Out of curiosity I downloaded MESS 0.138 and compiled it last week. (Ironically only three days before 0.139 came out.) A notable milestone has actually been passed: as of that version the SE/30 is marked as a "working system". (It beat out the other MacII-family machines because its video support is more easily grokked than real NuBus cards.) In reality that doesn't mean what it sounds like; the SWIM chip emulation is broken, meaning there's no way to read floppy images, and there was still as of that time a generic problem in the "mac" umbrella driver that prevents running System 7 or higher successfully. Nonetheless after enough fiddling I was able to install System 6.0.8 on a hard disk image using the "macplus" driver and boot and run it as a "macse30". So, there you go, there *is* a "cycle-accurate" 68030 Mac emulator in existence that works to a significant degree without resorting to BasiliskII/vMac-style ROM hacks. It's far from complete but it's a start.

What could be done to improve this situation? Obviously, having a coder willing to dedicate him/herself to filling in the blanks with the Mac driver would be a huge boon. From casually looking at the changelogs it appears to me that much of the work on it is being done by one person, and that person contributes to MESS *as a whole*. Thus it's unlikely that the Mac driver will ever evolve any faster unless someone willing to spend "all" their spare time on it gets on board.

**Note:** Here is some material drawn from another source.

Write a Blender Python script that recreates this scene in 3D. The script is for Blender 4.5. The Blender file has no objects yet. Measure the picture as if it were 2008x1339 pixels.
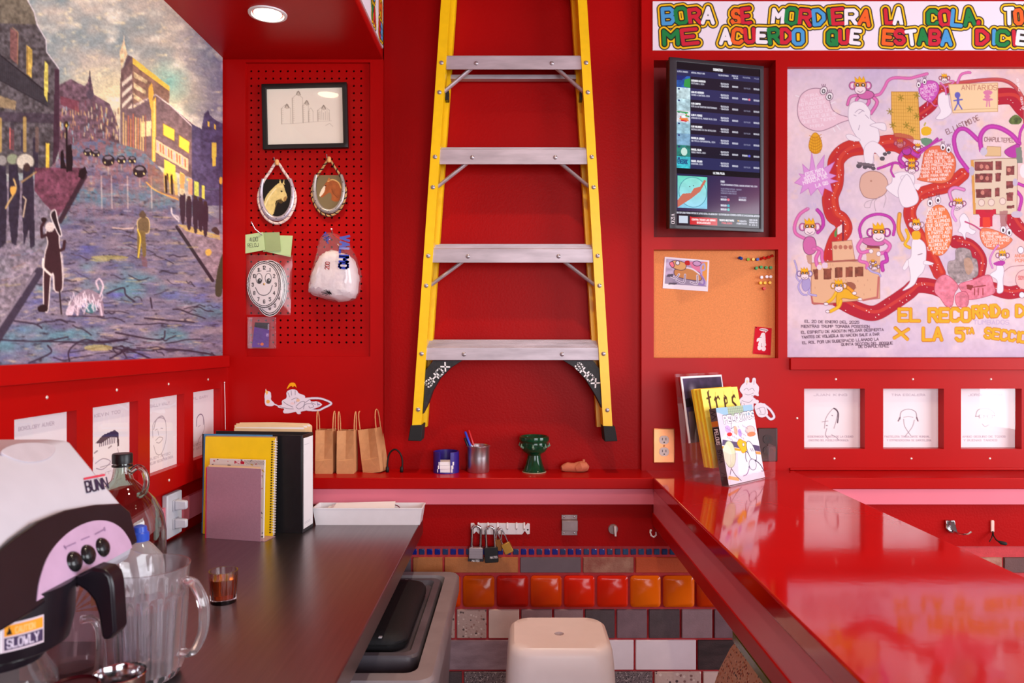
import bpy, math, random
import numpy as np
from mathutils import Vector, Matrix, Euler
random.seed(7); np.random.seed(7)
sc = bpy.context.scene
COL = sc.collection
PI = math.pi

# ------------------------------------------------------------------ camera
F, CX, CY, EYE = 1457.0, 1010.0, 672.0, 1.46      # focal length in pixels of the 2008 px frame, principal point, eye height
cam_d = bpy.data.cameras.new('camera'); cam = bpy.data.objects.new('camera', cam_d); COL.objects.link(cam)
cam.location = (0, 0, EYE); cam.rotation_euler = (PI/2, 0, 0)
cam_d.sensor_width = 36; cam_d.lens = 36*F/2008
cam_d.shift_x = -(CX-1004)/2008; cam_d.shift_y = (CY-669.5)/2008
cam_d.clip_start = .05; cam_d.clip_end = 60
cam_d.dof.use_dof = True; cam_d.dof.focus_distance = 2.35; cam_d.dof.aperture_fstop = 5.6
sc.camera = cam
sc.cycles.transparent_max_bounces = 32; sc.cycles.max_bounces = 10

# ------------------------------------------------------------------ world, lights, exposure
sc.view_settings.view_transform = 'Standard'
sc.view_settings.look = 'None'
sc.view_settings.gamma = 1.0
sc.view_settings.exposure = 0.33
sc.view_settings.use_curve_mapping = False
w = bpy.data.worlds.new('world'); sc.world = w; w.use_nodes = True
bg = w.node_tree.nodes['Background']; bg.inputs[0].default_value = (.80, .86, 1.0, 1); bg.inputs[1].default_value = 1.0

def area(name, loc, target, sx, sy, power, color):
    d = bpy.data.lights.new(name, 'AREA'); d.shape = 'RECTANGLE'; d.size = sx; d.size_y = sy
    d.energy = power; d.color = color
    o = bpy.data.objects.new(name, d); COL.objects.link(o); o.location = loc
    o.rotation_euler = (Vector(target)-Vector(loc)).to_track_quat('-Z', 'Y').to_euler()
    return o
# daylight falling in through the two shop windows (right-hand wall and street wall behind the camera)
area('window_daylight_side', (4.10, .10, 1.75), (0, .10, 1.75), 3.0, 2.0, 136, (.92, .95, 1.0))
area('window_daylight_street', (1.35, -2.85, 1.65), (1.35, 0, 1.65), 2.6, 2.1, 90, (.90, .94, 1.0))

def at(px, py, Y):  return Vector(((px-CX)/F*Y, Y, EYE-(py-CY)/F*Y))      # photo pixel + distance -> point
def onX(px, py, X): return at(px, py, X*F/(px-CX))                        # pixel on the plane X = const
def onZ(px, py, Z): return at(px, py, (EYE-Z)*F/(py-CY))                  # pixel on the plane Z = const

# ------------------------------------------------------------------ materials
def lin(c):
    c = np.asarray(c, dtype=np.float64)/255.0
    return np.where(c <= .04045, c/12.92, ((c+.055)/1.055)**2.4)
def rgba(c): r = lin(c); return (float(r[0]), float(r[1]), float(r[2]), 1)
MATS = {}
def mat(name, col, rough=.5, metal=0., var=.06, nscale=30., bump=0., bscale=200., coat=0., spec=.5, trans=0., emit=None, ior=1.45, col2=None, stretch=(1,1,1), detail=3.):
    """principled material; colour wanders a little with a noise (var) or towards col2; bump gives fine relief"""
    if name in MATS: return MATS[name]
    m = bpy.data.materials.new(name); m.use_nodes = True; nt = m.node_tree; N = nt.nodes; L = nt.links
    b = N['Principled BSDF']
    b.inputs['Roughness'].default_value = rough; b.inputs['Metallic'].default_value = metal
    b.inputs['Coat Weight'].default_value = coat; b.inputs['Coat Roughness'].default_value = .08
    b.inputs['Specular IOR Level'].default_value = spec; b.inputs['IOR'].default_value = ior
    b.inputs['Transmission Weight'].default_value = trans
    c = rgba(col); tc = N.new('ShaderNodeTexCoord'); mp = N.new('ShaderNodeMapping'); L.new(tc.outputs['Object'], mp.inputs[0])
    mp.inputs['Scale'].default_value = stretch
    n = N.new('ShaderNodeTexNoise'); n.inputs['Scale'].default_value = nscale; n.inputs['Detail'].default_value = detail; L.new(mp.outputs[0], n.inputs['Vector'])
    r = N.new('ShaderNodeValToRGB'); L.new(n.outputs[0], r.inputs[0])
    r.color_ramp.elements[0].position = .3; r.color_ramp.elements[1].position = .7
    c2 = rgba(col2) if col2 is not None else tuple(min(1, x*(1+var)) for x in c[:3])+(1,)
    c1 = c if col2 is not None else tuple(x*(1-var) for x in c[:3])+(1,)
    r.color_ramp.elements[0].color = c1; r.color_ramp.elements[1].color = c2
    L.new(r.outputs[0], b.inputs['Base Color'])
    if bump > 0:
        n2 = N.new('ShaderNodeTexNoise'); n2.inputs['Scale'].default_value = bscale; n2.inputs['Detail'].default_value = 2; L.new(mp.outputs[0], n2.inputs['Vector'])
        bp = N.new('ShaderNodeBump'); bp.inputs['Strength'].default_value = bump; bp.inputs['Distance'].default_value = .002
        L.new(n2.outputs[0], bp.inputs['Height']); L.new(bp.outputs[0], b.inputs['Normal'])
    if emit is not None:
        b.inputs['Emission Color'].default_value = rgba(emit[0]); b.inputs['Emission Strength'].default_value = emit[1]
    MATS[name] = m; return m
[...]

However, even if you *don't* have coding skills you could get involved. If you have the ability to install A/UX on a physical machine you could offer the MESS developers a .chd disk image of a working install. And of course you could also file specific, detailed, and reproducible bug reports on your own attempts to run various software on MESS, help in unearthing technical documentation for the hardware, and possibly even offer to donate a complete working machine with A/UX installed should a developer show sufficient interest. If you can cultivate an existing developer's enthusiasm in the project that might *almost* be as good as contributing code yourself.

And lest someone tell me to put up or shut up again, I don't know how to be more clear: *I no longer have any working 68k hardware, nor am I sufficiently interested in A/UX to buy any*. Even if I cared to try (and had the time) to learn enough about MESS to contribute to it I'd be completely shooting in the dark. (It's worth noting that being able to run the installer for an OS can be one of the toughest milestones to hit in writing an emulator. Starting from a known-good dumped hard disk image saves having to run down a bunch of ratholes prior to the main job of improving the core emulator.) This is a job for someone who really cares, and all I'm doing here in my backwards and unhelpful way is to try to cheerlead someone who cares into doing something concrete towards their goal rather than just cursing the darkness and accepting fate. Sometimes getting people mad is the only way to motivate them.

Anyway. Feh.

 

Charlieman

Well-known member
When I am bored at work, watching the progress bar going nowhere, I look on the bookshelves around me. This week I picked out a copy of Understanding Unix (Que, 1988).

The authors told me all about state of the art Unix text editors (ed and vi) and how to use rlogin securely. The authors speculated that Unix would become more popular thanks to Apple's A/UX (for beefy Macs) and IBM's AIX (for beefy PS/2 PCs). Or perhaps Unix users would buy Sun workstations.

To be fair to the authors, they did get one bit of speculation right: people bought Suns. And as much as I would like an A/UX emulator, I can understand why nobody has created one. Few people used A/UX and few people wrote Mac applications for A/UX. And if you want to run the Unix apps, they are ready to run on your preferred version of System V or BSD.

 

johnklos

Well-known member
As a slight tangent, if people want to develop for A/UX on an emulator now, you can come close by emulating an Amiga with MMU and installing Amix (Amiga Unix) which was based on AT&T System V Release 4, just like A/UX. Amix and A/UX are binary compatible.